Long Form James Bond

{First Published in The Hindu Metroplus}

The Night Manager, BBC’s newest and possibly most lavish production yet, begins in Cairo of January 2011. There is a sea of humanity assembled in Tahrir square protesting against their president, Hosni Mubarak. A casually dressed and impossibly good-looking white man emerges from the crowds, and nonchalantly weaves his way through the yelling, the stone throwing, the fireworks and the bullets to get to his workplace, The Nefertiti hotel, on the other side. It lasts all of thirty seconds, but it is enough to convince you that Tom Hiddleston, who plays this impossibly good-looking man by the name of Jonathan Pine, is the most obvious choice for the next James Bond.

Jonathan Pine is the night manager at the Nefertiti Hotel. He is quiet, polite to a fault and unabashedly English – there is a scene where he describes the weather to be “ghastly”. He knows his hotel and his guests inside out, but we don’t know much about him. His routine of taking calls and calming flustered guests down by offering them free cocktails is interrupted when a beautiful woman, Sophie Alekan (Aure Atika), best known for being a very powerful (and very evil) man’s girlfriend casually asks him to have coffee with her. After having coffee, she, in an even more casual manner, slips some documents to Jonathan which have details of her boyfriend bulk purchasing weaponry from the good old United Kingdom. As it turns out, Freddie Hamid (the dastardly boyfriend) was trying to crush the uprising, and Sophie couldn’t stay silent anymore. Do what you have to, she tells Jonathan, and Jonathan being the dignified, respectable Englishman that he is, promptly takes the documents to the British embassy, after which he takes Sophie to a safe house. None of this really works for Jonathan. While the uprising succeeds, the British government, with the exception of one Angela Burr (Olivia Colman) has decided to ignore the information sent to them because even Governments can’t just doesn’t poke their nose into the affairs of Richard “The Worst Man In The World” Roper (played by the inimitable Hugh Laurie). Sophie is brutally murdered, and Jonathan moves to Switzerland. Four years later, Roper’s and Jonathan’s paths cross again, and this time, there will be revenge.

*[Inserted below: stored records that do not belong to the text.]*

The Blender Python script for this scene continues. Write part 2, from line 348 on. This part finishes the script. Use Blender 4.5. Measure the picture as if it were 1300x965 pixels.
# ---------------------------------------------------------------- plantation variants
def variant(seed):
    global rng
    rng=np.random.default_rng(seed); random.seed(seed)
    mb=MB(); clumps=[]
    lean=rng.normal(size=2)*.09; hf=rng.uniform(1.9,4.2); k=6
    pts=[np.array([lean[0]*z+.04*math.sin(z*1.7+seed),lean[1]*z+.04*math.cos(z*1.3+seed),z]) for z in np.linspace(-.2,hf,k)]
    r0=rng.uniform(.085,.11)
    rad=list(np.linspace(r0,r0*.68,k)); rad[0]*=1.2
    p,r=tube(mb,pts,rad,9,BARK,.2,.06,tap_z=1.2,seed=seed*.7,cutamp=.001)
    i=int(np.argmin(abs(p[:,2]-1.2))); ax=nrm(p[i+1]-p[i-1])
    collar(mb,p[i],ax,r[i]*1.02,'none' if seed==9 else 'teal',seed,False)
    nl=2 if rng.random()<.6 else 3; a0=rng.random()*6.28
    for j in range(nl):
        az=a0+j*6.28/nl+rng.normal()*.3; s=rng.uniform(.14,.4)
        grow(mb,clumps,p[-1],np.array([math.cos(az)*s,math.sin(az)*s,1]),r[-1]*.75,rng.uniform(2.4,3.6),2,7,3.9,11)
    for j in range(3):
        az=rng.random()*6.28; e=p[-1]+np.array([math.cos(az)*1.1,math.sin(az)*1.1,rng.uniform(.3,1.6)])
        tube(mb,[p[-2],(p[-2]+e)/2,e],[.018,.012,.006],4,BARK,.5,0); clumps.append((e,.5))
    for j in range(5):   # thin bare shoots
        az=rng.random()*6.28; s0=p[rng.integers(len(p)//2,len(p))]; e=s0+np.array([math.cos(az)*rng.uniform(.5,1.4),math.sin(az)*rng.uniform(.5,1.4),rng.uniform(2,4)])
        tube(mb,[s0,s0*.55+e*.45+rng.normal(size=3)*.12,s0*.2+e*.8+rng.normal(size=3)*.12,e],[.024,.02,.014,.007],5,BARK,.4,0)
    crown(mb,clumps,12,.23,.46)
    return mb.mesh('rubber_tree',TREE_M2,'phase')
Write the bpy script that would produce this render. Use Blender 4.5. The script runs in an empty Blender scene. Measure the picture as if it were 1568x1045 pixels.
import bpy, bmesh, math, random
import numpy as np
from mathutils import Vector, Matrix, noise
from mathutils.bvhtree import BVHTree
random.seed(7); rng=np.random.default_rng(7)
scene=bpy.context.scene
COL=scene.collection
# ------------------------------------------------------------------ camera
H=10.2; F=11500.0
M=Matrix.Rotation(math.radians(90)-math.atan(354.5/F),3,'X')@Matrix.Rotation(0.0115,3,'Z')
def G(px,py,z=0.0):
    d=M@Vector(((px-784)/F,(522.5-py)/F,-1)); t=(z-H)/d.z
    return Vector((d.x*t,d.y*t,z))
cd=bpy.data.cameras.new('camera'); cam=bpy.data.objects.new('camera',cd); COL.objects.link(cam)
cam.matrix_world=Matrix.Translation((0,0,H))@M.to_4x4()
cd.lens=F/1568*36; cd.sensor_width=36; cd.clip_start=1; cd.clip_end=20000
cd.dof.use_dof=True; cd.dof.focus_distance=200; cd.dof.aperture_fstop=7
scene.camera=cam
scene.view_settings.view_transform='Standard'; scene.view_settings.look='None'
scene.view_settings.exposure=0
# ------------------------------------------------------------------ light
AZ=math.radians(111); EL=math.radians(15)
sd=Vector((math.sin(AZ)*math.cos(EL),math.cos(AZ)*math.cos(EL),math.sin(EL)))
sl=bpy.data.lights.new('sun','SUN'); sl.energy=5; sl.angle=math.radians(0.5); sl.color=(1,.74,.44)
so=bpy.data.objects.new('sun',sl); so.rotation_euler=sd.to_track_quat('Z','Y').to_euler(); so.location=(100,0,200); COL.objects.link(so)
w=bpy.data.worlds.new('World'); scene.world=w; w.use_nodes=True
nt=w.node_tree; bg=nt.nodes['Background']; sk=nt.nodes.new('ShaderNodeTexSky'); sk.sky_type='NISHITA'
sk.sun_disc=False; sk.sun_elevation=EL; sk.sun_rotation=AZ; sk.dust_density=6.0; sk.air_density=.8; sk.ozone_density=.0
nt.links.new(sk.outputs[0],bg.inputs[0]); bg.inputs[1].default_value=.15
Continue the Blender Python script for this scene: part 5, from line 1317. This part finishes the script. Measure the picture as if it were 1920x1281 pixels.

The Night Manager is based on the novel with the same name by the critically acclaimed Spy Novel specialist John Le Carre. The director has pushed the timeline of the original forward from 1993 to 2011, and has tinkered around with the characters and locations in a way which feels like he’s updated the story, as opposed to having changed it. The casting is perfect to the point where it feels like Le Carre wrote the novel with Hugh Laurie and Tom Hiddleston in mind. The screenplay doesn’t merely hold your attention, it pins it down on all fours with iron clamps. It’s simply impossible to look away. The Night Manager is a miniseries, a genre of television which the BBC has become a champion of lately, consisting six episodes. The first episode had a record six million tune in, and it’s really about time you joined in on the fun.